TASK DETAILS ▸ What do the lines from the top of the data through the line with "v, f = tube([ct" say? Quote them exactly and include both ends.

>> begin

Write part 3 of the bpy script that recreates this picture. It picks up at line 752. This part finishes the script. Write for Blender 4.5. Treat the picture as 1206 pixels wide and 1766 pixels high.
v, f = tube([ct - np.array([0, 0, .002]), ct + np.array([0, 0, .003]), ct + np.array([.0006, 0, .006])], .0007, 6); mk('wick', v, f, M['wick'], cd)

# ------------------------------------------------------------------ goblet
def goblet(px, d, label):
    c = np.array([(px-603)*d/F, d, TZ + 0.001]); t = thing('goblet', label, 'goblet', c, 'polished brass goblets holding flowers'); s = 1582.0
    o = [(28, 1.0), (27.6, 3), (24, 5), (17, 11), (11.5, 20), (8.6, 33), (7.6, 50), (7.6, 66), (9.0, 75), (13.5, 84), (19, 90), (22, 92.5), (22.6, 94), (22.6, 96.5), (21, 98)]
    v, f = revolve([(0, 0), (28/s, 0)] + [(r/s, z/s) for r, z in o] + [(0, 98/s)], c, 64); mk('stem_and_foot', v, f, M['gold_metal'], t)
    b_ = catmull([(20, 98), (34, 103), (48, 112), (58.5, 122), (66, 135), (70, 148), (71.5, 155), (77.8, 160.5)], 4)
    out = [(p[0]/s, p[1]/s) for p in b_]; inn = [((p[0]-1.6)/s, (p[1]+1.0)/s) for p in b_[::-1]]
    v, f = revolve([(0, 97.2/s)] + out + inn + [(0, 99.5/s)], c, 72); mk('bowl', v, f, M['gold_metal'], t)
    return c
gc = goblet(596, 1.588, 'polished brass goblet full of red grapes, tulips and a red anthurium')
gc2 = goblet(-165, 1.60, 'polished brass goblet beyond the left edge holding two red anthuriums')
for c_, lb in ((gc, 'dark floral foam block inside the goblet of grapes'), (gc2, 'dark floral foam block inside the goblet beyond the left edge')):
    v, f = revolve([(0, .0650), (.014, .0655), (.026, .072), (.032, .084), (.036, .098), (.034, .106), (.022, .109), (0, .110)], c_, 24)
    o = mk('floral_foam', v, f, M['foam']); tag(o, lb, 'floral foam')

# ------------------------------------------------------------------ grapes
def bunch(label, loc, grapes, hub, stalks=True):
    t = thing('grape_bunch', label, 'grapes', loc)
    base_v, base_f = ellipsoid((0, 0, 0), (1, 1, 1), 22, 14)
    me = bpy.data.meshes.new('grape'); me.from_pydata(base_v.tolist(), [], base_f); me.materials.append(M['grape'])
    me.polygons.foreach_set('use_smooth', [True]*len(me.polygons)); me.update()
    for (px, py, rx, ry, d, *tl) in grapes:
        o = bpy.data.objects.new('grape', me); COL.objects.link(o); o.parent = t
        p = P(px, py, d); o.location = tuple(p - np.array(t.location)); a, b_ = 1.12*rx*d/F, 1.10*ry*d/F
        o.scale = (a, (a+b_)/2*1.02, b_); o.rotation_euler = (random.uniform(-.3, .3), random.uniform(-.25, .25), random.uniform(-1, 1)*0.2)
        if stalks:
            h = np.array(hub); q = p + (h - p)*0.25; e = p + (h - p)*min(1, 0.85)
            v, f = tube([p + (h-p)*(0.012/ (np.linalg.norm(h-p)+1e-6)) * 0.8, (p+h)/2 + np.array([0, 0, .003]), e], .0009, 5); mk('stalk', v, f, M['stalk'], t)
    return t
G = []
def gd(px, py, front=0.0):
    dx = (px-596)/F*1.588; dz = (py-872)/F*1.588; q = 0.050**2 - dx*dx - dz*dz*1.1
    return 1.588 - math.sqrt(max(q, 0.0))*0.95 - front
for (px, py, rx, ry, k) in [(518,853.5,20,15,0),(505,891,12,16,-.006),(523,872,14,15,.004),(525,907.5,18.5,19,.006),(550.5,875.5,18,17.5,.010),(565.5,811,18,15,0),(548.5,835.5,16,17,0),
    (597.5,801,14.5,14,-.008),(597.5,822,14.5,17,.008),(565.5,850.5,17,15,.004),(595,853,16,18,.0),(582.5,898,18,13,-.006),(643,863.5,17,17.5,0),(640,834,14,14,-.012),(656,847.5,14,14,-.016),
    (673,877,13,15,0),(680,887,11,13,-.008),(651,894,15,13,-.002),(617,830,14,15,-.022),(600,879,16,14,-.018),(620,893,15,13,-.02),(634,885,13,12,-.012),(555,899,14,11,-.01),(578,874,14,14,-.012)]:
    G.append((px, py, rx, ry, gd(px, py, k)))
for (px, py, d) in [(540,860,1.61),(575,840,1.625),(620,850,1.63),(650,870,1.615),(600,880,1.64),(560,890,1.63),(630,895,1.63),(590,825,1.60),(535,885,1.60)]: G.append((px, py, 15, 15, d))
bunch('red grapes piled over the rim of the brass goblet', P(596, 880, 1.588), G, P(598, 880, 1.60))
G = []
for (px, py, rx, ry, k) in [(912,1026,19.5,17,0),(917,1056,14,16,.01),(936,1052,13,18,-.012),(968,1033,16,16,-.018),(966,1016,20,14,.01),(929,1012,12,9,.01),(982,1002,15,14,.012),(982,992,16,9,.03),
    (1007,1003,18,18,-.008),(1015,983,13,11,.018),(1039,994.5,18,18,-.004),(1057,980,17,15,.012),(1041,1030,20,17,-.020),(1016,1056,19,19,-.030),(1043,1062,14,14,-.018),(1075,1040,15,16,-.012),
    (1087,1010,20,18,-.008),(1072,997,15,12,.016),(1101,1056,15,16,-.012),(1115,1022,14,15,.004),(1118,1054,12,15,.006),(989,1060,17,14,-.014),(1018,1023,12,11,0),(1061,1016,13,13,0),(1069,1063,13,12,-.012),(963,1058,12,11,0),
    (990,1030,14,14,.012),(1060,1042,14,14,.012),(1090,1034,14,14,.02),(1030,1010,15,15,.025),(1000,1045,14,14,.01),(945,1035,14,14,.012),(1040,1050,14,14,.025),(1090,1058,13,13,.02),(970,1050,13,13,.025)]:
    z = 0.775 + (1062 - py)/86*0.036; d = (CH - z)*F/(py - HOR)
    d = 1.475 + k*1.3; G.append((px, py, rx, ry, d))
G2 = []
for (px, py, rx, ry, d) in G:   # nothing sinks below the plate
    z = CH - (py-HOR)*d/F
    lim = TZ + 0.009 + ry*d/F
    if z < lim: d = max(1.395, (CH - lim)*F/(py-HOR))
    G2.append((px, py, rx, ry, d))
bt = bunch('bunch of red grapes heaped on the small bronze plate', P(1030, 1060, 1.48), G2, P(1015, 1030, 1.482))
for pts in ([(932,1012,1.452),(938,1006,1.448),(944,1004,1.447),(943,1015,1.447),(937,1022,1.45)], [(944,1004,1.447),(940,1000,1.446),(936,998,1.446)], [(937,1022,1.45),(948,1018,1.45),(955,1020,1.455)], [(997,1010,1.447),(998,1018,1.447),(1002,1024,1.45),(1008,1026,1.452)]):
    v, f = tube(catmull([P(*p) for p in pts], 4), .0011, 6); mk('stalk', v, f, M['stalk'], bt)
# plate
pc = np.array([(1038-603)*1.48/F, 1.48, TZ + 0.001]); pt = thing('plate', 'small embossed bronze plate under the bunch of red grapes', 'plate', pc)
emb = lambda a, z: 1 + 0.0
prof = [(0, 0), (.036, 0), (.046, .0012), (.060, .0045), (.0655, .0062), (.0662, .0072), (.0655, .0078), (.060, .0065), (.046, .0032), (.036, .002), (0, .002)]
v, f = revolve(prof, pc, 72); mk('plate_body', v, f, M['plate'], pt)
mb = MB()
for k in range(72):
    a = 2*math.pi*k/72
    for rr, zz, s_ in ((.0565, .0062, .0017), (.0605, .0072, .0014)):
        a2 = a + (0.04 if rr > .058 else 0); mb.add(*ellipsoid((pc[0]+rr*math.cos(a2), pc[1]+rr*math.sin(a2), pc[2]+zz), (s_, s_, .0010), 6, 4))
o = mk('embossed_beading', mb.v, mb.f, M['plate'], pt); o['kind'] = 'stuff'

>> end

TASK RESULT ▸
Write part 3 of the bpy script that recreates this picture. It picks up at line 752. This part finishes the script. Write for Blender 4.5. Treat the picture as 1206 pixels wide and 1766 pixels high.
v, f = tube([ct - np.array([0, 0, .002]), ct + np.array([0, 0, .003]), ct + np.array([.0006, 0, .006])], .0007, 6); mk('wick', v, f, M['wick'], cd)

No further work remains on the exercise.